Transparent pie and dressing balls
I have been a consumer of Kentucky cookery, not a student of it. But, maundering in nostalgic longing, I’ve been unable to resist writing about it. You know about my grandmother’s sour cream cookies, and I told my fellow Sun blogger and expatriate Kentuckian Steve Sullivan about my mother’s bourbon balls. Now that I’ve written about fried chicken and other exotic victuals*, you’ve raised questions that must be addressed.
About those transparent tarts (which my family always called transparent puddings): I have no idea where the name transparent comes from, and neither did my grandmother when I asked her, some 45 years ago. Transparent pies and tarts are very much like pecan pie without the pecans.
The pie filling, according to one recipe, uses eggs, sugar, butter, vinegar and vanilla extract. Another one omits the vinegar while adding flour and cream. Some use milk instead of cream. My grandmother insisted that the addition of cream made it chess pie rather than transparent pie, but one source says that cornmeal is what distinguishes chess pie. I am not citing any of the Internet sources for these variations, because I can’t vouch for their authority. Some transparent pie recipes on the Internet use margarine.
My information on dressing balls is even sketchier. Dressing is a regional term for stuffing. Dressing balls are stuffing cooked outside the bird. Some recipes call for stale bread; as I mentioned, my grandmother ground up her own stale biscuits for the base.
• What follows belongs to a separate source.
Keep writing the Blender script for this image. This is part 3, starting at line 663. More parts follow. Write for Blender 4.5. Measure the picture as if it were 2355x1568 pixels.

Never having paid attention to the manufacture, I can’t tell you whether she used broth or giblets, or onion and celery, or eggs, or spices beyond salt and pepper. Her dressing balls, rolled and cooked on a cookie sheet, were brown and slightly crunchy on the outside, deliciously soft and moist on the inside.
Her salt-rising bread was memorable, and I remember her telling another woman her secret for making it rise: She cheated and used yeast.
* Victuals, pronounced vittles, is from the Latin victualia, or provisions. This is the first occasion I've ever had to use the word.







Comments
This is how to make a chess pie:
1 stick butter
1 1/2 cup sugar
3 eggs
1 teaspoon vanilla
Melt butter with sugar. Cool until firm. Beat eggs until frothy. Continue beating while adding spoonfuls of sugar and butter mixture. Add vanilla. Bake in a pie shell for one hour at 350 degrees.